Among the ideas showcased at Milken was a plan to cede Fannie and Freddie’s role to large lenders, which, in turn, would reconstitute the GSEs as a private-sector mutual insurance company that would sell insurance against defaults instead of buying and securitizing mortgages.  Not surprisingly, his policies as acting director and proposals after leaving government invited scorn from advocates for homeownership access but plaudits and encouragement from bankers for whom he is now working.

DeMarco’s collaborator in policy proposals at Milken was Michael Bright, a former aide to Sen. Bob Corker, R-TN, who led congressional efforts to dismantle Fannie and Freddie as Senate Banking Chairman in the last Congress and is gearing up to try again. DeMarco has praised Corker’s so-called Jump Start bill. As we have noted, the proposal would not facilitate reform at Fannie and Freddie but nullify FHFA’s statutory authority as conservator and empower Congress.

Incidentally, Corker’s ties to Wells Fargo were scrutinized in a new piece by Jerome Corsi at Infowars this week that loosely connects the dots about the bank’s role in keeping Corker out of bankruptcy when real estate deals in which Corker had been involved ran into trouble years ago and its subsequent contributions to Corker’s campaigns.

Leading up to the 2008 financial crisis, Wells Fargo accounted for close to a third of the country’s home loans. Its enthusiasm for originating loans was evident early last year when it admitted to deceiving the U.S. government into insuring thousands of risky mortgages and agreed to pay a record $1.2 billion to settle a lawsuit initiated by the U.S. Department of Justice. While it now has a much reduced market share, it continues to work the levers of power in Washington. In the years just after the financial crisis, the bank more than doubled its outlays for lobbying to $7.8 million, according to the Center for Responsive Politics. Last year, it spent nearly $5 million lobbying Congress.  Housing finance reform has been a top priority in these efforts, specifically policies that would give large banks a bigger role in the mortgage market.

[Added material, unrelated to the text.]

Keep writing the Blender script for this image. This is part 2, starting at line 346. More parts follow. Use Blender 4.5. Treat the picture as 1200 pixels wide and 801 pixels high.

Fannie and Freddie are now in the ninth year of a conservatorship that Ed DeMarco at varying times supervised and undermined. As a result of policies DeMarco spearheaded, the GSEs have had their capital swept up and are now inching toward the need for more taxpayer-funded assistance. Meanwhile, Wells Fargo and other banks have gotten larger but no more responsible as they continue to throw millions of dollars at Members of Congress. And now DeMarco is better positioned than ever to help these banks supplant the GSEs. Taxpayers, working Americans seeking affordable homeownership, and shareholders can rightfully wonder if this is all going to end well for them or for DeMarco and his pals at the Financial Services Roundtable.